Kids, Weddings & Childcare: To Invite, Or Not to Invite Little Ones to Your Wedding
Mini-mites welcome:
And whichever way you choose, tips for doing it right... For some couples, deciding whether or not to invite kids to the wedding is not an easy, slam-dunk kind of question. Kids certainly add an air of "unpredictability" to a wedding, But as we all know...unpredictability can go any number of ways. If you are on the fence about whether to include kids or have a strictly adults-only event: read on. Or, worse yet, if you and your fiance are on opposite sides of the fence on this issue: read on. These are some points to consider, which will hopefully help you make the right decision.
- Let's face it: kids add a festive, all-inclusive air to celebrations. They can serve as emotional reminders that this (the wedding) is what it life all about: the start of a new family.
- As free spirits, kids can add wonderful (again, sometimes unpredictable!) and endearing moments to your ceremony and celebration. It is hard to resist a lovely young flower girl walking, skipping, or marching up the aisle. Children also have a wonderful way of linking generations, and bringing guests together.
- Inviting kids can make the difference between whether some of your guests can attend or not, especially if they are traveling from far away. If you haven't seen some of your guests (and their kids) in a while, the wedding may be your only chance to meet or spend time with their kids.
Grown-ups only:
- Your image of a formal, elegant wedding just doesn't jive with the image of kids running around or possibly screaming or in possibly disturbing the setting and mood in any way.
- While you and your fiance are close to a few kids, you can't possibly invite all of the children that belong to your guests, so why pick and choose and possibly offend some parents? It might be easier, and more politic to not include kids at all.
- Your wedding budget is already bloated beyond what you hoped; not inviting kids could keep those numbers down.
If you do decide to invite children, consider the following tips:
- Arrange for childcare. You may want to hire several local teenagers to keep your youngest guests happy and entertained. Kids enjoy their own "pied piper" at a celebration, and your (parent) guests will enjoy themselves even more when they see their kids having a good time.
- Arrange for a special area(s) and activities for the kids.
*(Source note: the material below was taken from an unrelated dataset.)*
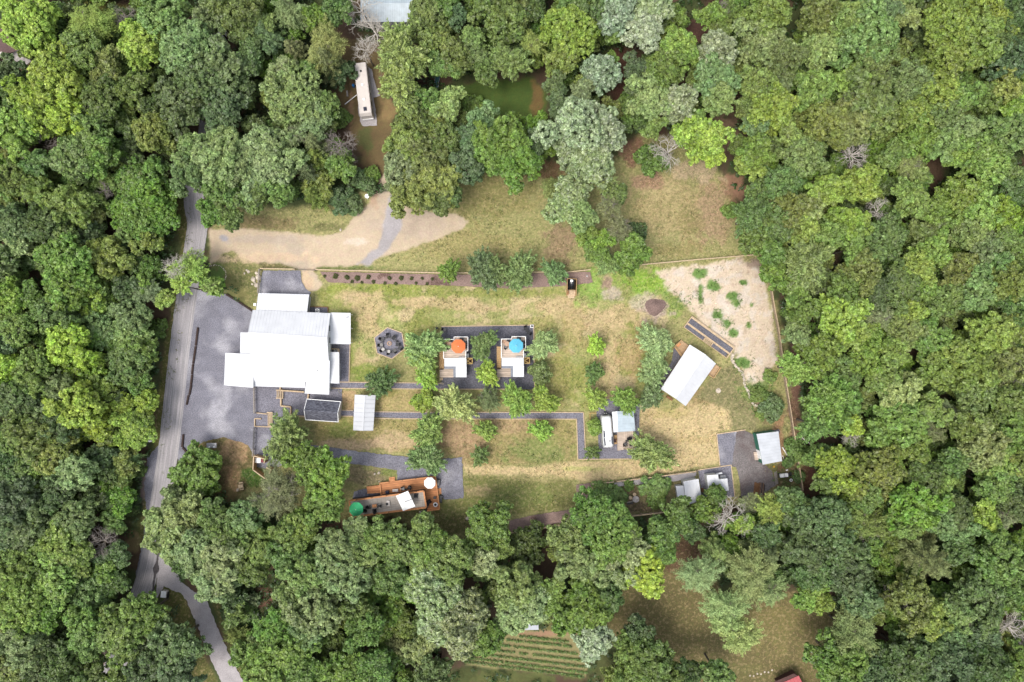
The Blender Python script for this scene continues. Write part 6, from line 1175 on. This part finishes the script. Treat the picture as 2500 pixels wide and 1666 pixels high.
LAND = [("the motorhome", 880, 220), ("the blue roofed house", 945, 40), ("the brown roofed house", 30, 110), ("the sandy drive", 640, 560), ("the satellite dish", 897, 485), ("the barrel sauna", 1395, 705), ("the vegetable rows", 1330, 1600), ("the brown hut", 1055, 1622), ("the storage shed", 1685, 1200), ("the lumber stack", 1846, 1195), ("the green shed", 1880, 1095), ("the container cabin", 945, 1230), ("the bin enclosure", 635, 1145), ("the side drive", 500, 1480), ("the silver trailer", 1484, 1055), ("the angled pavilion", 1680, 915), ("the fire pit", 951, 840), ("the carport", 888, 1008), ("the shingled cabin", 790, 1000), ("the blue umbrella", 1260, 845), ("the orange umbrella", 1120, 845), ("the round grey table", 1552, 1219), ("the teal trough", 1066, 207), ("the mulch path", 1360, 1265), ("the plank bench", 1419, 1201), ("the pipe gate", 748, 659), ("the raised gravel beds", 1735, 820), ("the red roofed shed", 1920, 1660), ("the fence corner", 1954, 1195), ("the bare pale soil", 1850, 720), ("the stone ring", 530, 672), ("the white cabinet", 400, 1452), ("the long tie line", 470, 890), ("the road's upper end", 478, 500), ("the garden shed", 1290, 1522), ("the tree stand", 1798, 1312), ("the stepping stones", 1855, 1645), ("the mulch pile", 1600, 749), ("the mailbox", 364, 1077), ("the notice sign", 516, 1088), ("the stone slab", 1754, 954), ("the retaining wall", 690, 985), ("the road", 415, 1060), ("the road", 360, 1290), ("the photo's top edge", 1500, -20), ("the photo's top edge", 2000, -20), ("the photo's top edge", 1250, -20), ("the photo's top edge", 560, -20), ("the photo's right edge", 2520, 500), ("the photo's right edge", 2520, 900), ("the photo's right edge", 2520, 1250), ("the photo's left edge", -20, 500), ("the photo's left edge", -20, 850), ("the photo's left edge", -20, 1200), ("the photo's bottom edge", 800, 1690), ("the photo's bottom edge", 1650, 1690), ("the photo's bottom edge", 300, 1690), ("the photo's bottom edge", 2250, 1690), ("the photo's top right corner", 2500, 0), ("the photo's bottom right corner", 2500, 1666), ("the photo's top left corner", 0, 0), ("the photo's bottom left corner", 0, 1666)]
for i, e in enumerate(entries):
    if e[4] == 'D': LAND.append(("a bleached bare tree", e[0], e[1]))
    elif e[4] == 'X': LAND.append(("the great spreading pine", e[0], e[1]))
SIDES = ["right of", "up right of", "above", "up left of", "left of", "down left of", "below", "down right of"]
def side(dx, dy): return SIDES[int(((math.degrees(math.atan2(-dy, dx)) + 22.5) % 360) // 45)]
KN = {'B': "tree", 'S': "tree", 'F': "feathery tree", 'P': "plumed tree", 'C': "pine", 'X': "spreading pine", 'W': "wispy tree", 'D': "bleached bare tree", 'G': "grey bare tree", 'H': "low shrub"}
def size_word(r, k):
    if k == 'H': return "wide" if r > 24 else "small"
    return "large" if r >= 54 else "medium" if r >= 36 else "small"
def dname(e): return (KN[e[4]] if e[4] in 'DG' else f"{PNAME[e[3]]} {KN[e[4]]}")
used_labels = set()
def make_label(i):
    x, y, r, c, k, h = entries[i]; base = f"{size_word(r, k)} {dname(entries[i])}"
    L = sorted(LAND, key=lambda a: math.hypot(a[1] - x, a[2] - y)); L = [a for a in L if math.hypot(a[1] - x, a[2] - y) > 8]
    near = sorted((j for j in range(len(entries)) if j != i), key=lambda j: math.hypot(entries[j][0] - x, entries[j][1] - y))
    opts = []
    l0 = L[0]; d0 = math.hypot(l0[1] - x, l0[2] - y); w_ = "close " if d0 < 75 else "" if d0 < 170 else "well "
    edge = lambda nme: f"near {nme}"
    ph0 = edge(l0[0]) if "edge" in l0[0] or "corner of" in l0[0] or "photo's" in l0[0] else f"{w_}{side(x - l0[1], y - l0[2])} {l0[0]}"
    opts.append(f"{base} {ph0}")
    for j in near[:4]:
        n = entries[j]; rel = side(x - n[0], y - n[1]); opts.append(f"{base} {rel} {'an' if dname(n)[0] in 'aeio' else 'a'} {dname(n)}, {ph0}")
    for j in near[:3]:
        for j2 in near[1:6]:
            if j2 != j: n, m_ = entries[j], entries[j2]; opts.append(f"{base} {ph0}, between a {PNAME.get(n[3], 'bare')} and a {PNAME.get(m_[3], 'bare')} one")
    for a in L[1:4]:
        if "photo's" not in a[0]: opts.append(f"{base} {ph0} and {side(x - a[1], y - a[2])} {a[0]}")
    for o in opts:
        if o not in used_labels and len(o.split()) <= 16: used_labels.add(o); return o
    for q in ("upper", "lower", "left", "right", "outer", "inner"):
        o = f"{q} {opts[0]}"
        if o not in used_labels: used_labels.add(o); return o
    used_labels.add(opts[0]); return opts[0]
COLV = {}
def col_of(c, boost=1.0):
    b = [.72 * a_ + .28 * m_ for a_, m_ in zip(PAL[c], (118, 146, 70))]; j = lambda: rt.uniform(.88, 1.12)
    k = rt.uniform(.9, 1.1); v = [min(250, x * k) for x in b]; v[0] *= rt.uniform(.96, 1.06); v[2] *= rt.uniform(.9, 1.1)
    return (*[min(.7, x * LEAFK * boost) for x in C(*v)], 1)
small_first = sorted((i for i, e in enumerate(entries) if e[4] == 'B'), key=lambda i: -entries[i][2])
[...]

The kids don't necessarily have to hang out in those areas (certain rooms, or tables with crayons and kid-friendly amusements), but they will enjoy the option.
If you decide not to include children:
- Be specific in addressing your invitations to individuals and not to families.
- Offer childcare options and suggestions to guests with children.
- Stick to your decision, and thank guests who ask for respecting your wishes. You can always blame your decision on budgetary constraints, and thank them for understanding.